## Data provided
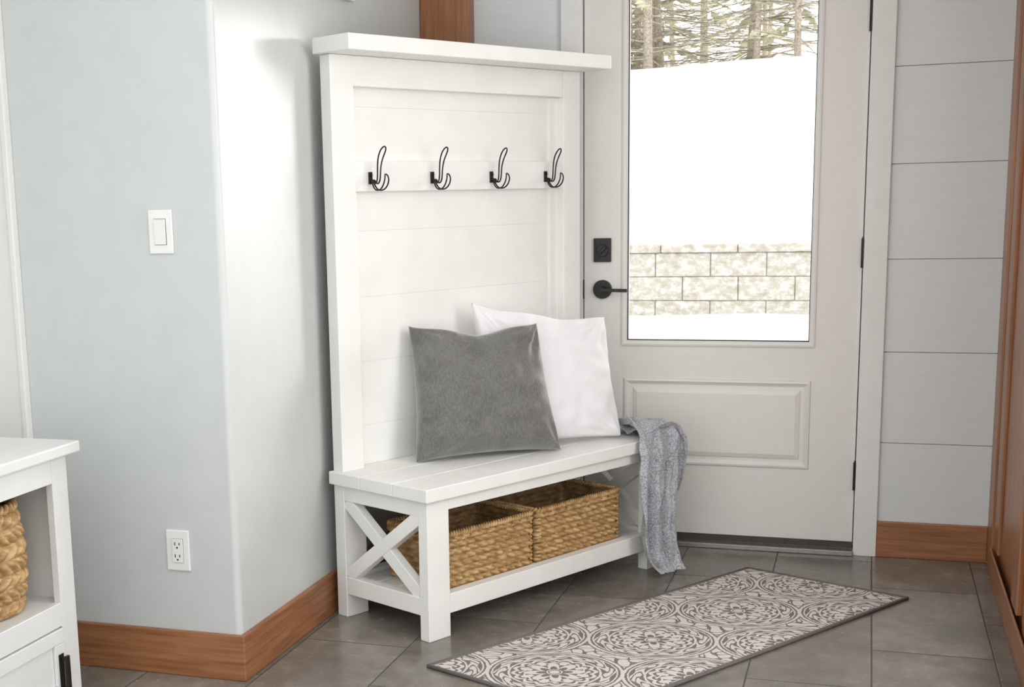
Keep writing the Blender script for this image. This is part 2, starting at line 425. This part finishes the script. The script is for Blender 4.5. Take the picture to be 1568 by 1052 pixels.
# ---------------------------------------------------------------- baskets
def weave_wall(b,path,z0,z1,rowh,cell,amp,inward=.0,mi=0,taper=0.0,ctr=None,res=.003,zres=.0023,skew=0):
    P,length=path
    nc=int(round(length/cell/2))*2;cl=length/nc
    nu=int(length/res);nz=int((z1-z0)/zres)
    vs=[]
    for j in range(nz+1):
        z=z0+(z1-z0)*j/nz
        for i in range(nu):
            s=length*i/nu
            (x,y),(nx,ny)=P(s)
            zz=z+.003*noise.noise(Vector((x*12,y*12,0)))
            rr=(zz-z0)/rowh;row=math.floor(rr);fr=rr-row
            ph=(s+skew*(z-z0))/cl+ (row%2)*.5+.15*noise.noise(Vector((row*3.7,s*8,1)))+(fr-.5)*.35
            lon=abs(math.sin(math.pi*ph))**.6
            lat=math.sin(math.pi*fr)**.55 if 0<fr<1 else 0
            nzz=noise.noise(Vector((x*60,y*60,z*60)))*.12
            d=amp*(lon*lat*(1+nzz)-.4)
            tp=taper*(z-z0)/(z1-z0)
            vs.append((x+nx*(d+tp),y+ny*(d+tp),z))
    fs=[]
    for j in range(nz):
        for i in range(nu):
            fs.append((j*nu+i,j*nu+(i+1)%nu,(j+1)*nu+(i+1)%nu,(j+1)*nu+i))
    b.add(vs,fs,mi)
def rrect(a0,a1,b0,b1,r):
    W=a1-a0-2*r;Dp=b1-b0-2*r;q=math.pi*r/2
    length=2*W+2*Dp+4*q
    def P(s):
        s%=length
        parts=[(W,'l',(a0+r,b0),(1,0),(0,-1)),(q,'c',(a1-r,b0+r),-math.pi/2,None),(Dp,'l',(a1,b0+r),(0,1),(1,0)),(q,'c',(a1-r,b1-r),0,None),
               (W,'l',(a1-r,b1),(-1,0),(0,1)),(q,'c',(a0+r,b1-r),math.pi/2,None),(Dp,'l',(a0,b1-r),(0,-1),(-1,0)),(q,'c',(a0+r,b0+r),math.pi,None)]
        for ln,k,p,d,nn in parts:
            if s<=ln+1e-9:
                if k=='l': return (p[0]+d[0]*s,p[1]+d[1]*s),nn
                an=d+s/r;return (p[0]+r*math.cos(an),p[1]+r*math.sin(an)),(math.cos(an),math.sin(an))
            s-=ln
        return (a0+r,b0),(0,-1)
    return P,length
def rope_ring(b,path,z,R,mi=0,off=0,tw=.022):
    P,length=path
    n=int(length/.004);
    nt=max(2,round(length/tw))
    for st in (0,1):
        vs=[];K=8
        for i in range(n):
            s=length*i/n;(x,y),(nx,ny)=P(s)
            ph=2*math.pi*nt*i/n+st*math.pi
            cx=math.cos(ph)*R*.5;cz=math.sin(ph)*R*.5
            for k in range(K):
                an=2*math.pi*k/K
                rr=cx+off+math.cos(an)*R*.62
                vs.append((x+nx*rr,y+ny*rr,z+cz+math.sin(an)*R*.62))
        fs=[(i*K+k,((i+1)%n)*K+k,((i+1)%n)*K+(k+1)%K,i*K+(k+1)%K) for i in range(n) for k in range(K)]
        b.add(vs,fs,mi)
def rect_basket(name,a0,a1,b0,b1,z0,z1):
    e=empty(name,(.0258,-1.1362,0),th)
    y0,y1=-b1,-b0
    b=MB();pth=rrect(a0,a1,y0,y1,.018)
    weave_wall(b,pth,z0,z1,.0205,.036,.0165,taper=.003)
    rope_ring(b,rrect(a0,a1,y0,y1,.018),z1,.010,off=.002)
    rope_ring(b,rrect(a0,a1,y0,y1,.018),z1-.018,.006,off=.004)
    b.box(a0+.004,a1-.004,y0+.004,y1-.004,z0,z0+.006)
    b.build('weave',['straw'],e,smooth=True)
    b=MB();weave_wall(b,rrect(a0+.012,a1-.012,y0+.012,y1-.012,.012),z0+.005,z1,.0165,.036,.005,res=.006,zres=.0035)
    b.build('lining_weave',['straw_in'],e,smooth=True)
    b=MB()
    for cx,cy in ((a0,y0),(a1,y0)):
        k=0;z=z0+.008
        while z<z1-.015:
            b.cyl((cx-.006 if cx==a0 else cx+.006,y0+.014,z),(cx+(.012 if cx==a0 else -.012),y0-.007,z+.004),.0045,8);z+=.012
    b.build('corner_binding',['straw'],e,smooth=True)
rect_basket('wicker_basket',.150,.540,.10,.352,.1185,.288)
rect_basket('wicker_basket',.566,.985,.10,.352,.1185,.290)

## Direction
Take the listing above and restate it word for word, without its pictures.

## Answer to this problem
Keep writing the Blender script for this image. This is part 2, starting at line 425. This part finishes the script. The script is for Blender 4.5. Take the picture to be 1568 by 1052 pixels.
# ---------------------------------------------------------------- baskets
def weave_wall(b,path,z0,z1,rowh,cell,amp,inward=.0,mi=0,taper=0.0,ctr=None,res=.003,zres=.0023,skew=0):
    P,length=path
    nc=int(round(length/cell/2))*2;cl=length/nc
    nu=int(length/res);nz=int((z1-z0)/zres)
    vs=[]
    for j in range(nz+1):
        z=z0+(z1-z0)*j/nz
        for i in range(nu):
            s=length*i/nu
            (x,y),(nx,ny)=P(s)
            zz=z+.003*noise.noise(Vector((x*12,y*12,0)))
            rr=(zz-z0)/rowh;row=math.floor(rr);fr=rr-row
            ph=(s+skew*(z-z0))/cl+ (row%2)*.5+.15*noise.noise(Vector((row*3.7,s*8,1)))+(fr-.5)*.35
            lon=abs(math.sin(math.pi*ph))**.6
            lat=math.sin(math.pi*fr)**.55 if 0<fr<1 else 0
            nzz=noise.noise(Vector((x*60,y*60,z*60)))*.12
            d=amp*(lon*lat*(1+nzz)-.4)
            tp=taper*(z-z0)/(z1-z0)
            vs.append((x+nx*(d+tp),y+ny*(d+tp),z))
    fs=[]
    for j in range(nz):
        for i in range(nu):
            fs.append((j*nu+i,j*nu+(i+1)%nu,(j+1)*nu+(i+1)%nu,(j+1)*nu+i))
    b.add(vs,fs,mi)
def rrect(a0,a1,b0,b1,r):
    W=a1-a0-2*r;Dp=b1-b0-2*r;q=math.pi*r/2
    length=2*W+2*Dp+4*q
    def P(s):
        s%=length
        parts=[(W,'l',(a0+r,b0),(1,0),(0,-1)),(q,'c',(a1-r,b0+r),-math.pi/2,None),(Dp,'l',(a1,b0+r),(0,1),(1,0)),(q,'c',(a1-r,b1-r),0,None),
               (W,'l',(a1-r,b1),(-1,0),(0,1)),(q,'c',(a0+r,b1-r),math.pi/2,None),(Dp,'l',(a0,b1-r),(0,-1),(-1,0)),(q,'c',(a0+r,b0+r),math.pi,None)]
        for ln,k,p,d,nn in parts:
            if s<=ln+1e-9:
                if k=='l': return (p[0]+d[0]*s,p[1]+d[1]*s),nn
                an=d+s/r;return (p[0]+r*math.cos(an),p[1]+r*math.sin(an)),(math.cos(an),math.sin(an))
            s-=ln
        return (a0+r,b0),(0,-1)
    return P,length
def rope_ring(b,path,z,R,mi=0,off=0,tw=.022):
    P,length=path
    n=int(length/.004);
    nt=max(2,round(length/tw))
    for st in (0,1):
        vs=[];K=8
        for i in range(n):
            s=length*i/n;(x,y),(nx,ny)=P(s)
            ph=2*math.pi*nt*i/n+st*math.pi
            cx=math.cos(ph)*R*.5;cz=math.sin(ph)*R*.5
            for k in range(K):
                an=2*math.pi*k/K
                rr=cx+off+math.cos(an)*R*.62
                vs.append((x+nx*rr,y+ny*rr,z+cz+math.sin(an)*R*.62))
        fs=[(i*K+k,((i+1)%n)*K+k,((i+1)%n)*K+(k+1)%K,i*K+(k+1)%K) for i in range(n) for k in range(K)]
        b.add(vs,fs,mi)
def rect_basket(name,a0,a1,b0,b1,z0,z1):
    e=empty(name,(.0258,-1.1362,0),th)
    y0,y1=-b1,-b0
    b=MB();pth=rrect(a0,a1,y0,y1,.018)
    weave_wall(b,pth,z0,z1,.0205,.036,.0165,taper=.003)
    rope_ring(b,rrect(a0,a1,y0,y1,.018),z1,.010,off=.002)
    rope_ring(b,rrect(a0,a1,y0,y1,.018),z1-.018,.006,off=.004)
    b.box(a0+.004,a1-.004,y0+.004,y1-.004,z0,z0+.006)
    b.build('weave',['straw'],e,smooth=True)
    b=MB();weave_wall(b,rrect(a0+.012,a1-.012,y0+.012,y1-.012,.012),z0+.005,z1,.0165,.036,.005,res=.006,zres=.0035)
    b.build('lining_weave',['straw_in'],e,smooth=True)
    b=MB()
    for cx,cy in ((a0,y0),(a1,y0)):
        k=0;z=z0+.008
        while z<z1-.015:
            b.cyl((cx-.006 if cx==a0 else cx+.006,y0+.014,z),(cx+(.012 if cx==a0 else -.012),y0-.007,z+.004),.0045,8);z+=.012
    b.build('corner_binding',['straw'],e,smooth=True)
rect_basket('wicker_basket',.150,.540,.10,.352,.1185,.288)
rect_basket('wicker_basket',.566,.985,.10,.352,.1185,.290)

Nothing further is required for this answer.